**Written instruction:** What do the lines from the top of the data through the line with "SC = bpy.context.scene; COL = SC.collection" say? Quote them exactly and include both ends.

**Data provided:**
---------------

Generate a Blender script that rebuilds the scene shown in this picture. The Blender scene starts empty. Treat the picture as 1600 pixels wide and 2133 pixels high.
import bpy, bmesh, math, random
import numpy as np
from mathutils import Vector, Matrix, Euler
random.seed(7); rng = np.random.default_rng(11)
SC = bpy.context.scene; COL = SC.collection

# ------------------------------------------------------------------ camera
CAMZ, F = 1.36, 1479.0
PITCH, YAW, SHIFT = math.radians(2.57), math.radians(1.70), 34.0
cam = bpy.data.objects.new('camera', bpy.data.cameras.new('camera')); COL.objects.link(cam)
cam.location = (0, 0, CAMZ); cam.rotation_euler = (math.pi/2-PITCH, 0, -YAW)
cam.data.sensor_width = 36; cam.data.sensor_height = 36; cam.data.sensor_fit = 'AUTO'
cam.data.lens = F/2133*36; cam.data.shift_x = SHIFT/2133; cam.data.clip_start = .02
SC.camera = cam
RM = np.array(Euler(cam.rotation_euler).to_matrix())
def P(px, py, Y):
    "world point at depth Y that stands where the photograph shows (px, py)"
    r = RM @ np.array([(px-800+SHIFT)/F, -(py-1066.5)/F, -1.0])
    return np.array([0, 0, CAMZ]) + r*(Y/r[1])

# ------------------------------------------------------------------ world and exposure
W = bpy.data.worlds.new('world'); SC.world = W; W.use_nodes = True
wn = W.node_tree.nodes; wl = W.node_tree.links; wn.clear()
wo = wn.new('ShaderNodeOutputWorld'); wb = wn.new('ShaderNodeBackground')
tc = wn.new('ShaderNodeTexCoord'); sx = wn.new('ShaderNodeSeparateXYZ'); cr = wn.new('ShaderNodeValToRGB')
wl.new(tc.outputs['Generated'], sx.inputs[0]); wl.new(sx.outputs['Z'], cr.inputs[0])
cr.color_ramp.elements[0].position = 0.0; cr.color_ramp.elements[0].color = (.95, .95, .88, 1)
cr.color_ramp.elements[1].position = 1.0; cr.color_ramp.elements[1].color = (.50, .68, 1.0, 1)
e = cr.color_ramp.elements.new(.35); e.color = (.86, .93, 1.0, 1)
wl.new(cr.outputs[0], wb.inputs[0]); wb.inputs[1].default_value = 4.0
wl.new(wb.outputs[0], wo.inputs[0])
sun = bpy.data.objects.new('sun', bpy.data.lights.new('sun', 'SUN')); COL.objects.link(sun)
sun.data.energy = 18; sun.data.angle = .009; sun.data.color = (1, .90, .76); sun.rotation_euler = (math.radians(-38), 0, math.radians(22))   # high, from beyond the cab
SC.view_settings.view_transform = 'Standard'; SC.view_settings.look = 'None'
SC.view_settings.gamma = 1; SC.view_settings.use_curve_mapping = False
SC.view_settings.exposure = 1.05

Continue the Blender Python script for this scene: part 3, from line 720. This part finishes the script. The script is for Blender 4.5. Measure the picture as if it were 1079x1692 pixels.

---------------

**Problem solution:**
Generate a Blender script that rebuilds the scene shown in this picture. The Blender scene starts empty. Treat the picture as 1600 pixels wide and 2133 pixels high.
import bpy, bmesh, math, random
import numpy as np
from mathutils import Vector, Matrix, Euler
random.seed(7); rng = np.random.default_rng(11)
SC = bpy.context.scene; COL = SC.collection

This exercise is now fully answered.